I knew I wasn't going to enjoy the trip before we even took off. When, in the airport, my high school bestie introduced her college bestie to one of the girls I didn't know with, "and this is my best friend, ____," and didn't even bother to introduce me. And then said girl I didn't know copped an attitude with me when I questioned her suggestion that we take shots on the plane. Bad omens.

Do you know how frustrating it is to try to be nice to and sociable with someone who does nothing but stare at you? (Except when she wasn't around her core group... when she was outnumbered by "the original trip people" she was fine). ...And for the record, the reason I've even been on-the-outs with this person (none of which matters anymore), was firstly because I was angry at her and couldn't fake politeness, and secondly because she wrote me a highly contradictory apology which I couldn't accept for all of its contradictions and hurtful insinuations. I don't know what reason she has to stare at me. To not flip out at rude-ass, pretentious little bitches (TWO of them!) who can't at least do the fake "we're all girlfriends!" thing? To feel like a freaking camper, shuttled into group activities that I had nothing to do with? To have plans made and NO ONE tells you what the hell is going on? I just didn't have a good time. Thus, I have learned:

-Do what YOU want. Alright, so you've got to take other people into account sometimes, but you can't be of any good use to anyone else if you're not happy. It shows. My other friend told me that, "the best day I've had so far on this trip is the day I spent by myself." And you know? I wish I'd spent a day waking up early and eating breakfast by myself, going swimming and tanning on the beach by myself, going back to eat and read my book by myself, then maybe take a nap and meeting up with everyone else later. If I'd felt like I'd had some modicum of control or choice in the whole trip, I think it wouldn't have been so bad for me. To the extent that you're able, always make sure what you're doing is what you want... otherwise you'll be bitter.

It wasn't all bad, though... I enjoyed playing volleyball in the water with 3 cute Italian guys. (Which has cemented my decision to go to Italy next summer). The water was nice. There were some good moments. I've also learned that wine makes me EXTREMELY giggly (or maybe just the fact that I drank a whole bottle?). I picked up an addiction to a television show called Bones (I just watched three straight episodes tonight, in fact). I learned some valuable lessons, the last of which being:

If I ever want to get my mother to affect a pained, worried expression and moan, "oh, my poor baby doesn't know how to take care of herself!" all I have to do is get a sunburn.

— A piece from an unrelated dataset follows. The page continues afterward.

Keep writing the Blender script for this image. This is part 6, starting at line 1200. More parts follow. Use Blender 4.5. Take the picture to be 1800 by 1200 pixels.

...Yes, she actually did say that in response to me getting a sunburn. My mom's a special lady. I love her.

My Gameplan for This Week:

-Figure out how I'm going to pay for fashion school.
-Finish this marketing package for my producer friend.
-Finish this business plan and case for donations for my family's non-profit.
-Go to my sewing class and figure out exactly how I'm going to volunteer there.
-Go to The Hamptons with an unspecified group of people in an unspecified location by an unspecified means of transportation and have a completely undignified amount of fun!